World War I and Opposition To Fascism
When Italy entered the First World War in May 1915, Critica Sociale did not lose its neutrality nor did it lose its reformist ideals when faced with the Bolshevik Revolution in October 1917. While not denying the legitimacy of Vladimir Lenin's revolutionary method, Critica Sociale editors argued it was inapplicable to the Italian situation. But from 1917, the positions of the two wings the PSI became intractable. At the Livorno Conference of January 1921, the nascent Marxist-Leninist wing led by Amadeo Bordiga left the PSI to become the Partito Comunista Italiano. Critica Sociale continued to support the reformist Partito Socialista Unitario.
Benito Mussolini's rise to power was a second blow to Critica Sociale.

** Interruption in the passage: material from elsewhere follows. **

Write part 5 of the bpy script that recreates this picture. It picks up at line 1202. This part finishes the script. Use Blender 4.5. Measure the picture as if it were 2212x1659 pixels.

Press censorship and seizures by the government led to irregular publication.
Deprived of resources, writers such as Turati, Anna Kulischov, Giacomo Matteotti, Claudio Treves, and Carlo Rosselli continued to defend the democratic order which was being swept swept away by the Fascists, and total censorship loomed. Its last political article was published the day after the murder of Giacomo Matteotti on 10 June 1924, an act which Mussolini used to take absolute power in Italy.
Thereafter the editors sheltered behind inoffensive cultural and doctrinale essays. The next year the Fascist government pronounced a blanket ban on opposition press; the last issue was dated 16 September - 15 October 1926.